By the 1880s most bowlers were bowling overarm, the early Australian sides were an important part of the change, but there was still a healthy discussion on straightening the arm when delivering a cricket ball. Spofforth had a novel suggestion to anyone who thought that this is not an important issue. ‘Just let anything go for a year and see where it gets us’, was his rather terse reply.

 

So I am letting this discussion go until next week when I will look hard at the regimes used by Park cricket associations and the ICC and we shall see where we finish up.

Comments

  1. Interesting as always Phil. I’m consistently confused by authorities’ approaches to chucking. If an umpire sees someone chucking it is in the interests of safety and fairness that they are called immediately. Ask any of the Australian cricketers that faced Charlie Griffith in the West Indies in 1965. At the other end of the dangerous scale but high on the fairness scale we currently have spin bowlers that have been done for a questionable action in the past that are allowed to bowl with long sleeves, preventing the umpire from making any assessment of the elbow. Like I say, confused.

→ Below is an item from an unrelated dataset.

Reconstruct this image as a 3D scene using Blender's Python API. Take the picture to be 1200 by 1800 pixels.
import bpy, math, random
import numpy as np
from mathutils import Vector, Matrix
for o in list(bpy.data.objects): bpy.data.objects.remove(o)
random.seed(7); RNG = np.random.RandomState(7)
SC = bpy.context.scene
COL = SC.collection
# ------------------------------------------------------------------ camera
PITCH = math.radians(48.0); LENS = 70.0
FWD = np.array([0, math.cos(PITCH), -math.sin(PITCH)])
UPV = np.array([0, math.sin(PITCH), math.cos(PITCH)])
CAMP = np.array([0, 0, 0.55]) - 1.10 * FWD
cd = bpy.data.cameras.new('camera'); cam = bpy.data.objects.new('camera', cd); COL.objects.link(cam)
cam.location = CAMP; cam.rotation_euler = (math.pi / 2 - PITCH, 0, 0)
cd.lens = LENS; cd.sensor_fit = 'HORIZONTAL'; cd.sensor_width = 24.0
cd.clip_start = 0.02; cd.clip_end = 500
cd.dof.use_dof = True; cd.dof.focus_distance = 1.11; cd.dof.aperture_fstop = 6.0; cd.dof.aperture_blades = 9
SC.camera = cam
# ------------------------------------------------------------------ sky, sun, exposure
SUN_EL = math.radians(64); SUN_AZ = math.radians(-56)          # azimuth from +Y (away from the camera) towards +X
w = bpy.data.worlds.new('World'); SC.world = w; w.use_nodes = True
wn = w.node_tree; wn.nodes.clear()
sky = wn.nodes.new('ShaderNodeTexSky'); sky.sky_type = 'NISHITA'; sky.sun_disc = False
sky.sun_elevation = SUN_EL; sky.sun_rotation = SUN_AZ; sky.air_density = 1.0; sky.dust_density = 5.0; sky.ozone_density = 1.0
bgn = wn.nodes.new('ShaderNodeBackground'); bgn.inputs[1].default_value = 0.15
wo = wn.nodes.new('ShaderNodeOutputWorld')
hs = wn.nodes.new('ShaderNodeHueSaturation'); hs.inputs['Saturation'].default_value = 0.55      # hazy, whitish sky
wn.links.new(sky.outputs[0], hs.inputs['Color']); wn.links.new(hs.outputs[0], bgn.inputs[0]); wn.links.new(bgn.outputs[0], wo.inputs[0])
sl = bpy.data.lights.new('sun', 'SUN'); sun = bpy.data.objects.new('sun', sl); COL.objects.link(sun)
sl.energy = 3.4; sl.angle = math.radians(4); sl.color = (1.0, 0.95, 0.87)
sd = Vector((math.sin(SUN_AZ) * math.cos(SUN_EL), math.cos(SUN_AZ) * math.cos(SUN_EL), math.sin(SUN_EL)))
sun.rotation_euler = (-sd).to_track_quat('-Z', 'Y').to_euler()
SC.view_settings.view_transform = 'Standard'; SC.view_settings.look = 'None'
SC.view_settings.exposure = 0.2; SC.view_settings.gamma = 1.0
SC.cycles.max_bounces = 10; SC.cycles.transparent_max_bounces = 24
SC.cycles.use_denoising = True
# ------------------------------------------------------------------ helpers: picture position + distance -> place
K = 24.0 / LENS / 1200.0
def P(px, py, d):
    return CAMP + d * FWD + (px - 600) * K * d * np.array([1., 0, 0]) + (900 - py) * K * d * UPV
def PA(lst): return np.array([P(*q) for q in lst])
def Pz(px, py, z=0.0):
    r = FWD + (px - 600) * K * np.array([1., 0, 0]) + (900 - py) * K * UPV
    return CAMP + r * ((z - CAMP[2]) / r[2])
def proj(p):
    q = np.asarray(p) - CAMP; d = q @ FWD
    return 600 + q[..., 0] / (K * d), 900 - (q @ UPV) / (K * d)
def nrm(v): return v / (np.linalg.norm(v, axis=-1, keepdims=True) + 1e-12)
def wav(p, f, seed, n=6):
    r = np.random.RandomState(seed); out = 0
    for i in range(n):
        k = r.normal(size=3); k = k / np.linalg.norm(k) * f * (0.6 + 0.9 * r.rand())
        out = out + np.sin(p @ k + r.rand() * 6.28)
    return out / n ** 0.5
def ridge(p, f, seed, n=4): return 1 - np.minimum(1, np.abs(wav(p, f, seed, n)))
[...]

    IN terms of the roller a quick Trove search finds the earliest reference to rolling pitches in Australia was an 1830 article on the laws of the game (later becoming Law 7) which prohibited rolling of pitches without both parties’ consent. An article from 1836 reports the importation of a roller to Sydney with the intent of preparing a cricket ground on Hyde Park

  2. Oh dear I am a dinosaur.

    Cricket, A Weekly Record of the Game, Wisden, The Cricketer and all the other standard references I have lovely collected from Roger Page have no mention of rollers but you find one in this Trove thingo.

    It is in England that the real search needs to be done for the roller. How do I do it?